# Source data start
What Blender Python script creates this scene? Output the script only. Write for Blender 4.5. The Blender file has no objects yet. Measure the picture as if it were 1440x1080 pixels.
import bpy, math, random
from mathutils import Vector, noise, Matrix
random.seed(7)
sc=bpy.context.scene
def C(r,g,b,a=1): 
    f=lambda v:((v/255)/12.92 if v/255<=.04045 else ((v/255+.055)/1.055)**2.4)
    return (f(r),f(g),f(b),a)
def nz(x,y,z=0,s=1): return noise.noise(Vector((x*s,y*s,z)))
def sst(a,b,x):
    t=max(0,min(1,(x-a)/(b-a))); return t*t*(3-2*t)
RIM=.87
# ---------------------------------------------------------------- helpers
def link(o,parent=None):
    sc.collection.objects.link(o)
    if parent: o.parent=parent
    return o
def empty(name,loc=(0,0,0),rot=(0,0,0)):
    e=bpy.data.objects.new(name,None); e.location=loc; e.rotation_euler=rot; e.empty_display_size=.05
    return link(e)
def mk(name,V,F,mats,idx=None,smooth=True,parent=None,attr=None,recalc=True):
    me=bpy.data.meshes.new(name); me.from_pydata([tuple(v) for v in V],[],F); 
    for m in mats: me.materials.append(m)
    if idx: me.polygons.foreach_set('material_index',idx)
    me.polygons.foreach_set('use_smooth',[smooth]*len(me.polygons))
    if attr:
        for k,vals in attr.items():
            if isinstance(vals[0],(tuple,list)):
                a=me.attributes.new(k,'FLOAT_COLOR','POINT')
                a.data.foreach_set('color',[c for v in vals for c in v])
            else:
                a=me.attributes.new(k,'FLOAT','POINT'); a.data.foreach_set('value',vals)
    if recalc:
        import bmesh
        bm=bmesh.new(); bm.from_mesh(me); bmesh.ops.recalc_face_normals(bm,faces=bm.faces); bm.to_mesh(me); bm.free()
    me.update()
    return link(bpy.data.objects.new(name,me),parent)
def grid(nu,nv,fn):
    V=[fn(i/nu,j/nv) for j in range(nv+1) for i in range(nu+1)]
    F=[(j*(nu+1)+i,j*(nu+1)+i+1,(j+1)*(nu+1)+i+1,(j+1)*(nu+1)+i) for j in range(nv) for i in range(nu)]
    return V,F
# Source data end
Copy each line of the listing in which the word "scene" can be found.

> _Response to the exercise_
What Blender Python script creates this scene? Output the script only. Write for Blender 4.5. The Blender file has no objects yet. Measure the picture as if it were 1440x1080 pixels.
sc=bpy.context.scene